So I have a problem where I need to sum over a recursive function. The problem is that it is a 2 variables function and I can’t find any information on how to solve it. I know how to do it with 1 variable, but not with 2.
The problem: $$f(k,i)=f(k-1,i)+f(k-1,i-1)$$
I found a similar post with $f(k,i)=f(k-1,i)+f(k,i-1)$ but couldn’t understand how to convert the answer to my problem.

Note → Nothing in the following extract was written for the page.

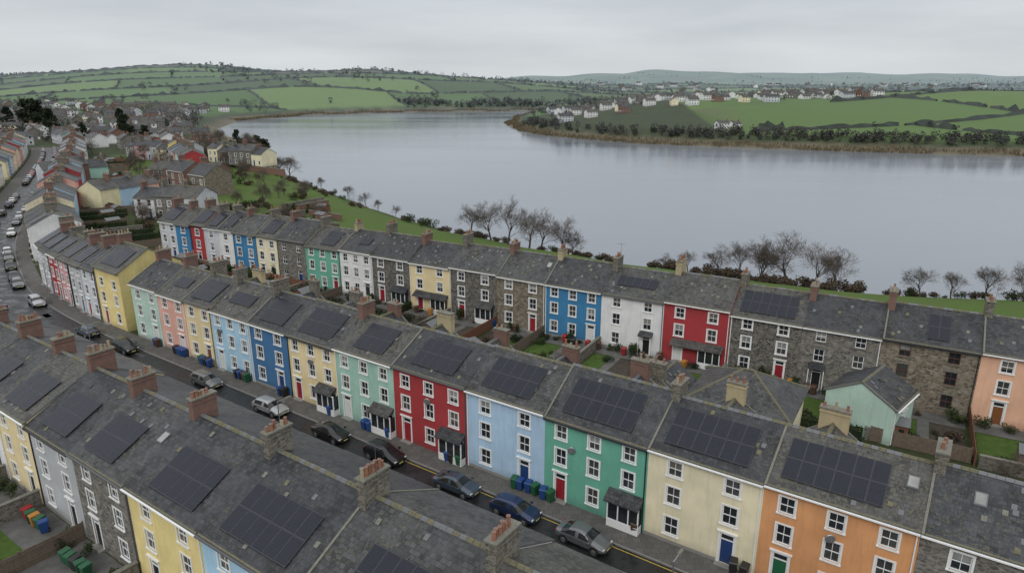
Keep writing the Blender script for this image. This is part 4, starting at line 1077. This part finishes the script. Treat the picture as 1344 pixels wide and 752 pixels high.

Base cases: $$f(k,0)=1\text{ for every }k,$$ $$f(0,i)=1\text{ for every }i.$$
Here's a table of the values of $\ f(k,i)\ $ for $\ 0\le k\le9\ $ and $\ 0\le i\le5\ $. By inspection, you can guess that $\ f(k,i)=2^k\ $ for $\ 0\le k\le i\ $, and this is easy enough to prove by induction. $$ \begin{array}{c|ccc } i\\ \hline 5&1&2&4&8&16&32&63&120&219&382\\ 4&1&2&4&8&16&31&57&99&163&256\\ 3&1&2&4&8&15&26&42&64&93&130\\ 2&1&2&4&7&11&16&22&29&37&46\\ 1&1&2&3&4&5&6&7&8&9&10\\ 0&1&1&1&1&1&1&1&1&1&1\\ \hline k&0&1&2&3&4&5&6&7&8&9 \end{array}$$ Note that the numbers along any diagonal to the right of the main diagonal, $\ k=i\ $, are the sums of the numbers up the diagonal immediately to its left: $$ f(k,k-a)=\sum_{r=a+1}^kf(r,r-a-1) $$ for $\ k>a>0\ $. Using this observation, I'm guessing that a general formula for the numbers to the right of the main diagonal is $$ f(k,i)=2^k-\sum_{j=0}^{k-i-1}{k\choose j} $$ for $\ k>i\ge0\ $. I've checked that the formula is correct for all the numbers in the above table, so I'm pretty sure that it will hold in general. I haven't bothered trying to prove it, but I expect that it should be fairly straightforward to do by induction. I doubt that there's any simpler expression for the sums, $\ \sum_\limits{j=0}^{k-i-1}{k\choose j}\ $, of binomial coefficients.